Following Tuesday’s interest rate cut, a buyer earning $120,000 a year could see their borrowing capacity increase by around $42,000 compared to the start of the year, McQueen estimated.
Fixed-rate loans ‘firmly out of fashion’
Mortgage Choice chief executive Anthony Waldron (pictured, left) said: “The RBA’s decision to cut the official cash rate will be welcomed by borrowers and buyers around the country, following last month’s surprising decision to keep the cash rate on hold."
By Waldron’s calculations, If lenders pass on the 25-basis point cut in full to a 6.01% interest rate on a $600,000 loan balance, it will mean a saving of nearly $100 a month.
Waldron highlighted that fixed-rate home loans are “firmly out of fashion”, with a walloping 98% of Mortgage Choice submissions in July being for variable-rate loans.
“The latest cash rate cut should boost the borrowing capacity of buyers hoping to enter the market this spring,” Waldron said. “Buyers hoping to succeed in a hot market should get expert advice early on… A mortgage broker will help you understand how the latest cut to the cash rate will impact your borrowing power, and when you’re ready, they’ll help you get pre-approved for a home loan so you can make an offer or bid with confidence.”
Don’t get complacent, banking majors told
Anja Pannek (pictured, centre), chief executive of the Mortgage and Finance Association of Australia (MFAA), reminded lenders that the broking community “would expect lenders to deliver the full benefit of any rate reduction to their clients”.
“Our members continue to be busy supporting borrowers following the RBA cash rate cuts in February and May,” said Pannek. “This latest cut will lift borrowing capacity and improve mortgage serviceability. It will encourage more Australians, whether first home buyers, investors, or refinancers, to contact an MFAA accredited broker and discuss how they can get on the property ladder or get a better mortgage deal.
Peter White, managing director of the Finance Brokers Association of Australia (FBAA), warned banking majors against being complacent.
“While the major banks have many good products, borrowers should never think that they are the only source of lending,” said White. “In fact very often a non-bank lender can meet a customer’s needs for either a better rate or a more flexible loan depending on the requirement.”
Shifting sentiment
Speaking of the non-bank lenders, Barry Saoud (pictured, right), Pepper Money’s general manager mortgages and commercial lending, believes Tuesday’s rate cut “marks a clear shift toward more supportive monetary conditions”.
Saoud called the Board’s decision “welcomed news” for the housing market. “Lower rates are expected to boost borrowing capacity, lift buyer sentiment, and re-energise demand.”
Pepper Money was among the first of the non-bank lenders to announce a reduction in variable mortgage rates on Tuesday.

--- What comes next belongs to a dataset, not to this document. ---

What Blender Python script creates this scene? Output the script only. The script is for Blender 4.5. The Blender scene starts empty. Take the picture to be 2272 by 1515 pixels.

“Certainty fuels confidence, and confidence creates momentum,” said Saoud. “We’re already seeing further improvement in borrower appetite to buy, refinance, or invest. A stable and easing rate environment helps us deliver really helpful loan options with speed and certainty.”
What happens next?
The board will next convene on 30 September to vote on whether to cut rates for the fourth time this year.
In the coming weeks, markets will begin pricing in their expectations of what the Board will do next.
Each of the Big Four banks anticipates at least another 25-basis-point interest rate reduction by the end of the year, but when that happens is up for debate.
“The outlook remains uncertain,” said the RBA on Tuesday. “There are uncertainties about the outlook for domestic economic activity and inflation stemming from both domestic and international developments.”
Maintaining price stability and full employment is the priority for the RBA; a September interest rate cut might not be the answer.